━━━━━ Source data

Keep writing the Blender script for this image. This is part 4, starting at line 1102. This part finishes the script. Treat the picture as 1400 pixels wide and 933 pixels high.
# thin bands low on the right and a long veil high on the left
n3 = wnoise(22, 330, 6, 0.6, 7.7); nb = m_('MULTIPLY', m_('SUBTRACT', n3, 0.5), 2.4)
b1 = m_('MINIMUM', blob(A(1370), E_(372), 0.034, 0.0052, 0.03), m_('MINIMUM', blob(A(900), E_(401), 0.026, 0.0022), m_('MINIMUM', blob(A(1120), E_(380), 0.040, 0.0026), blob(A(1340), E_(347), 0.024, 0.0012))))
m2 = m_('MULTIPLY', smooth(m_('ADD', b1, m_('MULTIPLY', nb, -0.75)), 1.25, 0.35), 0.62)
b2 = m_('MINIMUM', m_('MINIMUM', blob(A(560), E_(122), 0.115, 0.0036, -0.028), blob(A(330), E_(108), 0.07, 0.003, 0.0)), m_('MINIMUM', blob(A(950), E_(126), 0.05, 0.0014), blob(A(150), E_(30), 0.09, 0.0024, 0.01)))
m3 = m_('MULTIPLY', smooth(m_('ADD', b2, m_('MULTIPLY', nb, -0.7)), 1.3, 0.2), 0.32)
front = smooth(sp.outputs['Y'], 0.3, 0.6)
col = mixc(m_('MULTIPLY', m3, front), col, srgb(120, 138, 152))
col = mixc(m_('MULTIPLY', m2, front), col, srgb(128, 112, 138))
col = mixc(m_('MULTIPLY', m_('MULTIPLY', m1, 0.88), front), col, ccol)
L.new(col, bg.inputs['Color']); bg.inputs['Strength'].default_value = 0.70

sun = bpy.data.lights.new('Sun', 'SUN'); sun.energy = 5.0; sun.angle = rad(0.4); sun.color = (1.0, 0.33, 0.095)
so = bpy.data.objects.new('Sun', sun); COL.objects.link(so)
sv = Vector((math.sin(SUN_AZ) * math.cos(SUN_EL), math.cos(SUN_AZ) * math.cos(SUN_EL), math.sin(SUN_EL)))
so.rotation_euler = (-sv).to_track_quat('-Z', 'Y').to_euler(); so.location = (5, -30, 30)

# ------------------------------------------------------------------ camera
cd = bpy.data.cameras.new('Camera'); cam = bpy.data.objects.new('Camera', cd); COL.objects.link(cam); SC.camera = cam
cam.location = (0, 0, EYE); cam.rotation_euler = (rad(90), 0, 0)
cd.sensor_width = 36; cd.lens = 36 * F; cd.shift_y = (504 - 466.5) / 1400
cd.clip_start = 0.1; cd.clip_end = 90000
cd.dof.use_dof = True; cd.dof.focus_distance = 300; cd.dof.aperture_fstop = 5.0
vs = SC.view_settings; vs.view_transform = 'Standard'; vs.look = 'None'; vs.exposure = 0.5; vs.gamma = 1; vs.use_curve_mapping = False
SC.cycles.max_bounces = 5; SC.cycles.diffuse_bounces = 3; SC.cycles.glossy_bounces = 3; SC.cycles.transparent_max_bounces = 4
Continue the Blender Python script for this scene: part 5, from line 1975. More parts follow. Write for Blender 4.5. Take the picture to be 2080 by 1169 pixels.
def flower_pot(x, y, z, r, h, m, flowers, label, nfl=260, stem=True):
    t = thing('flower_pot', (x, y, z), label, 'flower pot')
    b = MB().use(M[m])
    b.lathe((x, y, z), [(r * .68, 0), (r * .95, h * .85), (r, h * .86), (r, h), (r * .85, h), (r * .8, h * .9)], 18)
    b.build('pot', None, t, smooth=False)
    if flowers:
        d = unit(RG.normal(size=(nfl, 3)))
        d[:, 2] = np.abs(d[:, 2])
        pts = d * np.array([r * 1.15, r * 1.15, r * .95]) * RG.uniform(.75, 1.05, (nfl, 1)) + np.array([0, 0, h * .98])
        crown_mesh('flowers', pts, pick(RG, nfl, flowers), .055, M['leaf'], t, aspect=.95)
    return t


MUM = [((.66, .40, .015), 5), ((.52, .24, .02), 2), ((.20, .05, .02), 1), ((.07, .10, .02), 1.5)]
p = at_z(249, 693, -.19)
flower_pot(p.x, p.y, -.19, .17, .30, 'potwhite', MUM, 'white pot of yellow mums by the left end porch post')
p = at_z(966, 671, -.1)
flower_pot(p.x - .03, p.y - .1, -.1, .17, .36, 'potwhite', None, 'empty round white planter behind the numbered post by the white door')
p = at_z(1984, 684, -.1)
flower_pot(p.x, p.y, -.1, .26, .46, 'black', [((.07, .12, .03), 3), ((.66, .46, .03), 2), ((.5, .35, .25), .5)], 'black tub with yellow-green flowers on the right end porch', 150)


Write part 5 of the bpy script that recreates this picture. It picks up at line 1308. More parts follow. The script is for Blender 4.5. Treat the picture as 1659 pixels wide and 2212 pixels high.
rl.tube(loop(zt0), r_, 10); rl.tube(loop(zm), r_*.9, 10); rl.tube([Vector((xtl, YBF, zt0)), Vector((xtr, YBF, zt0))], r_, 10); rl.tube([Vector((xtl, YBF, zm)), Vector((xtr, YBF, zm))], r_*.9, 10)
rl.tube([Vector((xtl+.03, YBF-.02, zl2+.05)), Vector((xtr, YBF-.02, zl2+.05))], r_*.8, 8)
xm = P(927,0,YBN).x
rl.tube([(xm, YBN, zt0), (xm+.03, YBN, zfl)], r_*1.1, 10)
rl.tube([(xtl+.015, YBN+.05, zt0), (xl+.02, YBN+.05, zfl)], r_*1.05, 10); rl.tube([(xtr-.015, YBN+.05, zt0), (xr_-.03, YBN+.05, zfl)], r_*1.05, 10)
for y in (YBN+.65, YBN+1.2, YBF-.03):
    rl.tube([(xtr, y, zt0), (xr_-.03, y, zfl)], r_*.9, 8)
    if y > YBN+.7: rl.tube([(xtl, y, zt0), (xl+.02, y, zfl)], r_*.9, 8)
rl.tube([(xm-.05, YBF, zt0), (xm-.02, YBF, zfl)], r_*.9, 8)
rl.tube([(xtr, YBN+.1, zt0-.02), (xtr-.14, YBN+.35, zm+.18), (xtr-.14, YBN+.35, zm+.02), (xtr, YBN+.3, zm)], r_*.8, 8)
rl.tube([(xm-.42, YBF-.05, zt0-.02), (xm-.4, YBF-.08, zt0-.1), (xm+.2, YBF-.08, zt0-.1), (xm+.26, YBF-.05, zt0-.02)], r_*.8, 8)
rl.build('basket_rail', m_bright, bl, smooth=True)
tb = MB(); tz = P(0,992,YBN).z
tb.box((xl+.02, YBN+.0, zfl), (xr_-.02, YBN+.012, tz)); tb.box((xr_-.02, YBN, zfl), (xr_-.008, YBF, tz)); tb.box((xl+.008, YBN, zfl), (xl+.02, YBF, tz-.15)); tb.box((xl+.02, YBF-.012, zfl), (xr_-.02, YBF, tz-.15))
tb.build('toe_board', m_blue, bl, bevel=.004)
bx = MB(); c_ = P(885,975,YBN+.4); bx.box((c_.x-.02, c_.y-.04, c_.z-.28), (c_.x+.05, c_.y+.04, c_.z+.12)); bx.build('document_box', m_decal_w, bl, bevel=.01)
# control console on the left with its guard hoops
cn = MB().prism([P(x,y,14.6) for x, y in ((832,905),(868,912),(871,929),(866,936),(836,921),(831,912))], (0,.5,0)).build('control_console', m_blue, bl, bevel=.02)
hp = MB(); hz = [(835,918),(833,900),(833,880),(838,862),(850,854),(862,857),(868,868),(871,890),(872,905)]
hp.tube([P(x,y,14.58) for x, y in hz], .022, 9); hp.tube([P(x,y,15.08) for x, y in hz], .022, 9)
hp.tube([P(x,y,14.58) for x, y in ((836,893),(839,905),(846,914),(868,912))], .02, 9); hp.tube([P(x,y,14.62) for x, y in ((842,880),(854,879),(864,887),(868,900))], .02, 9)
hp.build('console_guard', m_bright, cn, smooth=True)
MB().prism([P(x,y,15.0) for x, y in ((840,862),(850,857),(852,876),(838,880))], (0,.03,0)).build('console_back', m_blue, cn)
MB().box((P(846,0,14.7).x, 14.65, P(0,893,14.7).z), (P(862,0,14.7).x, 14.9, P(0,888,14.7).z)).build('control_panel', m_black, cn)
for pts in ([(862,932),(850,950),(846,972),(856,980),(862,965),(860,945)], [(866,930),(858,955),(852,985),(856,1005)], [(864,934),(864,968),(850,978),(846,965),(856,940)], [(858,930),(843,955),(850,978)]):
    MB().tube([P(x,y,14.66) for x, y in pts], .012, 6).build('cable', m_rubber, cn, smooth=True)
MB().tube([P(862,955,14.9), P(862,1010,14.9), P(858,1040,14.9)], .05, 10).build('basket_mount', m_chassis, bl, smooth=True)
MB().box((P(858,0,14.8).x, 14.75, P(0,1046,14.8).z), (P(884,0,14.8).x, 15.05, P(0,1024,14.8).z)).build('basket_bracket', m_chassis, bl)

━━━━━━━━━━

§ Exercise objective: Using the records above, copy each line that contains "More".

§ Answer for the task:
Continue the Blender Python script for this scene: part 5, from line 1975. More parts follow. Write for Blender 4.5. Take the picture to be 2080 by 1169 pixels.
Write part 5 of the bpy script that recreates this picture. It picks up at line 1308. More parts follow. The script is for Blender 4.5. Treat the picture as 1659 pixels wide and 2212 pixels high.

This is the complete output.